3. Damages. The defendant requests damages under Mass. R. A. P. 25, arguing that the appeal was frivolous. We took the case on our motion believing that the procedural issue *112warranted our attention. In this circumstance we cannot say fairly that the issue was frivolous. The motion is denied.
4. Conclusion. The allowance of the motion to dismiss the appeal is affirmed. The defendant’s motion for damages and costs is denied.
So ordered.
The board of appeals of Truro is not a party to the appeal. However, the board sought to join in the defendant’s brief. See Mass. R. A. P. 16 (j), 365 Mass. 860 (1974).
Rule 8 (b) details the procedures by which a transcript of trial proceedings is made available for inclusion in the record on appeal. Rule 8 (b) (3) (ii) & (iii) lists the responsibilities of the appellant and of the clerk in cases where the proceedings were recorded electronically rather than by an official court reporter. Simply put, the rule requires that the appellant obtain a copy of the recording from the clerk, designate the .portions for transcription (providing the appellee an opportunity for counterdesignation) and then arrange for the relevant portions of the recording to be transcribed.
Rule 8 (b) (3) (ii) refers to this copy simply as “the cassette.” We shall do the same.

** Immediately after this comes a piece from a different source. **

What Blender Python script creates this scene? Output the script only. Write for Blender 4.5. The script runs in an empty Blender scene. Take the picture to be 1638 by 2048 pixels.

Rule 10 (c) of the Massachusetts Rules of Appellate Procedure, as amended, 378 Mass. 937 (1979), reads as follows:
“Dismissal for Failure of Appellant in a Civil Case to Comply With Rule 9 (c) or Rule 10 (a). If any appellant in a civil case shall fail to comply with rule 9 (c) or rule 10 (a) (1) or (3), the lower court may, on motion with notice by any appellee, dismiss the appeal, but only upon a finding of inexcusable neglect; otherwise, the court shall enlarge the appellant’s time for taking the required action. If, prior to the lower court’s hearing such motion, the appellant shall have cured the noncompliance, the appellant’s compliance shall be deemed timely.”
Rule 9 (c) of the Massachusetts Rules of Appellate Procedure, as amended, 378 Mass. 935 (1979), reads in pertinent part as follows:
“(c) Appellant’s Obligation.
“(1) In General. In a civil or criminal case, upon request by the clerk of the lower court, the appellant shall forthwith perform any act reasonably necessary to enable the clerk to assemble the record and the clerk shall assemble a single record.”
“(2) Civil Cases. Notwithstanding any other obligation which these rules may impose, each appellant in a civil case shall, within forty days after filing a notice of appeal, deliver to the clerk of the lower court either (i) a transcript of those portions of the transcript of the lower court proceedings which the appellant deems necessary for determination of the appeal, or (ii) a signed statement certifying that the appellant has ordered such portions from the court reporter. Upon receiving the transcript, the appellant in a civil case shall forthwith deliver it to the clerk of the lower court.”
In this case, the forty days provided in rule 9 (c) (2) expired on October 6. 1990.
Citing Springfield Young Women’s Christian Ass’n v. Evers, 30 Mass. App. Ct. 921 (1991), the plaintiffs argue that they did cure their error prior to the hearing on their motion to reconsider, and therefore that their compliance with the rule should be deemed timely. In the cited case, however, the motion to reconsider was granted, thereby “vitiatfing] the original order of dismissal.” Id. at 922. In the instant case, the motion for reconsideration was denied, leaving the original dismissal intact.